Nein, der einzige Gewinner ist die Rüstungsindustrie, der militärisch-industrielle Gigant, der unter dem „liberalen“ Obama, den „konservativen“ Trump und May, den Sozialdemokraten Blair und Hollande sowie dem „jungen, dynamischen, vollbluteuropäischen Hoffnungsträger“ Macron Waffengeschäfte im Wert von mehreren hundert Milliarden Dollar und Euro beschert. Die Profite steigen und die Unternehmensboni schießen in die Höhe, während die Löhne der durchschnittlichen Erwerbstätigen stagnieren.

Westliche Regierungspolitiker vergießen nach islamistischen Anschlägen in ihren Ländern Krokodiltränen, üben sich in heuchlerischen Lippenbekenntnissen und besitzen sogar die Dreistigkeit an ihre Bevölkerungen zu appellieren mit dem Terror Leben zu lernen, nur um gleichzeitig keine Gelegenheit auszulassen ihre Nibelungentreue zu eben jenen Staaten zu demonstrieren, aus deren, alles andere als alternativlosen, Interpretationen des Islam der Terror entspringt.

Was also tun?

Wir müssen begreifen, dass die schwerwiegendsten innenpolitischen Probleme unserer Zeit, leider zu einem beträchtlichen Teil durch die Außen- und Bündnispolitik unserer Regierungen hausgemacht sind.

Eine Politik, für die viele bluten und von der wenige profitieren!

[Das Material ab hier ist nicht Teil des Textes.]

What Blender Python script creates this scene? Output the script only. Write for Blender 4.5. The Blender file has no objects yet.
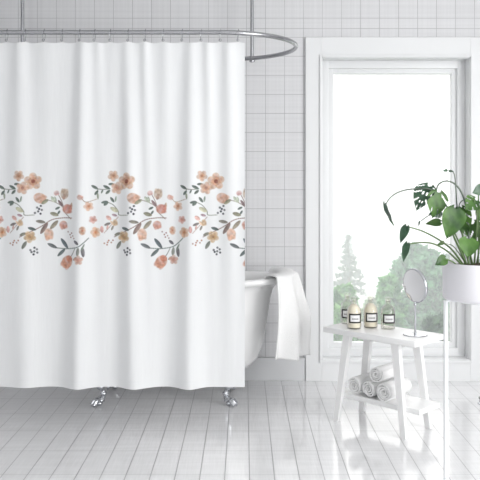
import bpy, bmesh, math, random
import numpy as np
from mathutils import Vector, Matrix
random.seed(7)
rng = np.random.default_rng(5)
S = bpy.context.scene
COL = S.collection
PI = math.pi
F, CX, CY, EYE = 780.0, 244.0, 183.0, 1.28      # focal length in pixels, principal point, eye height

def at(px, py, Y):
    return Vector(((px-CX)*Y/F, Y, EYE-(py-CY)*Y/F))

# ------------------------------------------------------------------ helpers
def lin(c):
    c = c/255.0
    return c/12.92 if c <= .04045 else ((c+.055)/1.055)**2.4
def rgb(r, g, b):
    return (lin(r), lin(g), lin(b), 1.0)

def mat(name, col, rough=.5, metal=0.0, spec=.5, **kw):
    m = bpy.data.materials.new(name); m.use_nodes = True
    b = m.node_tree.nodes['Principled BSDF']
    b.inputs['Base Color'].default_value = col
    b.inputs['Roughness'].default_value = rough
    b.inputs['Metallic'].default_value = metal
    b.inputs['Specular IOR Level'].default_value = spec
    for k, v in kw.items():
        b.inputs[k.replace('_', ' ')].default_value = v
    return m

def add_noise(m, scale, amount, bump=0.0, stretch=(1, 1, 1), detail=4):
    """Vary the base colour a little with noise, and bump the surface."""
    nt = m.node_tree; N = nt.nodes; L = nt.links
    b = N['Principled BSDF']
    tc = N.new('ShaderNodeTexCoord'); mp = N.new('ShaderNodeMapping')
    mp.inputs['Scale'].default_value = stretch
    nz = N.new('ShaderNodeTexNoise'); nz.inputs['Scale'].default_value = scale
    nz.inputs['Detail'].default_value = detail
    L.new(tc.outputs['Object'], mp.inputs['Vector']); L.new(mp.outputs['Vector'], nz.inputs['Vector'])
    c = b.inputs['Base Color'].default_value[:]
    mx = N.new('ShaderNodeMixRGB')
    mx.inputs['Color1'].default_value = tuple(v*(1-amount) for v in c[:3])+(1,)
    mx.inputs['Color2'].default_value = tuple(min(1, v*(1+amount)) for v in c[:3])+(1,)
    L.new(nz.outputs['Fac'], mx.inputs['Fac']); L.new(mx.outputs['Color'], b.inputs['Base Color'])
    if bump:
        bp = N.new('ShaderNodeBump'); bp.inputs['Strength'].default_value = bump
        bp.inputs['Distance'].default_value = .004
        L.new(nz.outputs['Fac'], bp.inputs['Height']); L.new(bp.outputs['Normal'], b.inputs['Normal'])
    return m

def link(name, me, m=None, parent=None, smooth=True, loc=None):
    o = bpy.data.objects.new(name, me); COL.objects.link(o)
    if m is not None:
        for mm in (m if isinstance(m, (list, tuple)) else [m]): me.materials.append(mm)
    if smooth:
        me.polygons.foreach_set('use_smooth', [True]*len(me.polygons))
    if parent is not None: o.parent = parent
    if loc is not None: o.location = loc
    return o

def obj(name, bm, m=None, parent=None, smooth=True, loc=None, sharp=35):
    bmesh.ops.recalc_face_normals(bm, faces=bm.faces)
    me = bpy.data.meshes.new(name)
    for e in bm.edges:
        if len(e.link_faces) == 2 and e.calc_face_angle(0) > math.radians(sharp): e.smooth = False
    bm.to_mesh(me); bm.free()
    return link(name, me, m, parent, smooth, loc)

def tag(o, label, cat, group=None, kind=None):
    if label: o['label'] = label
    if cat: o['category'] = cat
    if group: o['group'] = group
    if kind: o['kind'] = kind
    return o

def struct(name, bm, m, smooth=False):
    o = obj(name, bm, m, None, smooth); o['kind'] = 'structure'; return o

def thing(name, label, cat, loc=(0, 0, 0), rotz=0, group=None):
    o = bpy.data.objects.new(name, None); COL.objects.link(o)
    o.location = loc; o.rotation_euler = (0, 0, rotz); o.empty_display_size = .05
    return tag(o, label, cat, group)

def add_box(bm, x0, x1, y0, y1, z0, z1, bevel=0.0, seg=2):
    r = bmesh.ops.create_cube(bm, size=1)
    vs = r['verts']
    for v in vs:
        v.co = Vector(((x0+x1)/2+v.co.x*(x1-x0), (y0+y1)/2+v.co.y*(y1-y0), (z0+z1)/2+v.co.z*(z1-z0)))
    if bevel:
        es = list({e for v in vs for e in v.link_edges})
        bmesh.ops.bevel(bm, geom=es, offset=bevel, segments=seg, profile=.6, affect='EDGES')

def box(x0, x1, y0, y1, z0, z1, bevel=0.0, seg=2):
    bm = bmesh.new(); add_box(bm, x0, x1, y0, y1, z0, z1, bevel, seg); return bm

def add_lathe(bm, prof, n=32, c=(0, 0, 0), axis='z', cap=True):
    rings = []
    for r, z in prof:
        ring = []
        for i in range(n):
            a = 2*PI*i/n
            p = (c[0]+r*math.cos(a), c[1]+r*math.sin(a), c[2]+z)
            ring.append(bm.verts.new(p))
        rings.append(ring)
    for a, b in zip(rings, rings[1:]):
        for i in range(n):
            j = (i+1) % n
            bm.faces.new((a[i], a[j], b[j], b[i]))
    if cap:
        bm.faces.new(rings[0][::-1]); bm.faces.new(rings[-1])
    return rings

def add_tube(bm, pts, rad, n=10, closed=False, caps=True):
    """Round tube along a polyline; rad is one value or one per point."""
    pts = [Vector(p) for p in pts]; m = len(pts)
    rs = rad if isinstance(rad, (list, tuple)) else [rad]*m
    up = None; rings = []
    for i, p in enumerate(pts):
        if closed: t = pts[(i+1) % m]-pts[i-1]
        else: t = pts[min(i+1, m-1)]-pts[max(i-1, 0)]
        t.normalize()
        if up is None:
            up = Vector((0, 0, 1)) if abs(t.z) < .9 else Vector((1, 0, 0))
        up = (up-t*up.dot(t)).normalized()
        w = t.cross(up)
        rings.append([bm.verts.new(p+(up*math.cos(2*PI*k/n)+w*math.sin(2*PI*k/n))*rs[i]) for k in range(n)])
    seq = list(range(m-1)) + ([m-1] if closed else [])
    for i in seq:
        a, b = rings[i], rings[(i+1) % m]
        for k in range(n):
            j = (k+1) % n
            bm.faces.new((a[k], a[j], b[j], b[k]))
    if caps and not closed:
        bm.faces.new(rings[0][::-1]); bm.faces.new(rings[-1])

def spline(ps, k=8):
    """Catmull-Rom through the points."""
    ps = [Vector(p) for p in ps]; q = [2*ps[0]-ps[1]]+ps+[2*ps[-1]-ps[-2]]; out = []
    for i in range(1, len(q)-2):
        for s in range(k):
            t = s/k
            out.append(.5*((2*q[i])+(-q[i-1]+q[i+1])*t+(2*q[i-1]-5*q[i]+4*q[i+1]-q[i+2])*t*t+(-q[i-1]+3*q[i]-3*q[i+1]+q[i+2])*t**3))
    out.append(ps[-1]); return out

def copy_tree(o, parent=None):
    c = o.copy(); COL.objects.link(c); c.parent = parent
    for ch in list(o.children): copy_tree(ch, c)
    return c

def grid_mesh(name, P, closed_u=False):
    """P: array (rows, cols, 3) -> mesh of quads."""
    R, Cn = P.shape[:2]
    me = bpy.data.meshes.new(name)
    idx = np.arange(R*Cn).reshape(R, Cn)
    if closed_u: idx = np.concatenate([idx, idx[:, :1]], 1)
    f = np.stack([idx[:-1, :-1], idx[:-1, 1:], idx[1:, 1:], idx[1:, :-1]], -1).reshape(-1, 4)
    me.vertices.add(R*Cn); me.vertices.foreach_set('co', P.reshape(-1).astype(np.float32))
    me.loops.add(f.size); me.loops.foreach_set('vertex_index', f.reshape(-1).astype(np.int32))
    me.polygons.add(len(f)); me.polygons.foreach_set('loop_start', np.arange(0, f.size, 4, dtype=np.int32))
    me.update(calc_edges=True)
    return me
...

Es muss Druck auf die politischen Entscheidungsträger in Washington, London, Paris und Berlin ausgeübt werden, ihre Außenpolitik so zu gestalten, dass sie endlich den eigenen Interessen und, mittlerweile fast vollkommen unglaubwürdig gewordenen, Werteversprechen entspricht, anstatt sie dreist und unbelehrbar nach den Schnittmengen auszurichten, die einige wenige Unternehmen aus der Schwerindustrie mit einem der weltweit totalitärsten Staatssysteme teilen!

Es wird nicht einfach sein. Trotzdem wäre es ein guter Anfang, einen gegenteiligen Kurs zu Macron einzuschlagen, und bis auf weiteres auf Geschäfte mit den Saudis und ähnlichen Regimen der Region zu verzichten.

Die freiheitlichen Menschen des Orients, seine wirklich gemäßigten Kräfte und seine Minderheiten würden es uns danken.

Nicht zuletzt würden wir uns durch Engagement in diese Richtung selbst belohnen. Durch sinkende Terrorgefahr auf unseren Straßen würden wir nämlich ein Stück weit das Leben zurück erlangen, das wir seit dem 13. November 2015 und allem was folgte, verloren haben!

 

Quellen

Nota bene:
Bei diesem Text habe ich ganz bewusst, inspiriert von Maj. Danny Sjursen, einige Fakten, Realitäten und dezente Utopien sowie sehr populäre mit sehr unpopulären Meinungen kombiniert, die sich gemäß politischem Lagerdenken eigentlich gegenseitig ausschließen.
Dem wirklich aufmerksamen Leser, der sich nicht beim ersten Widerspruch zur eigenen Weltsicht empört abwendet, sollte dennoch das Leitmotiv des Textes nicht entgehen.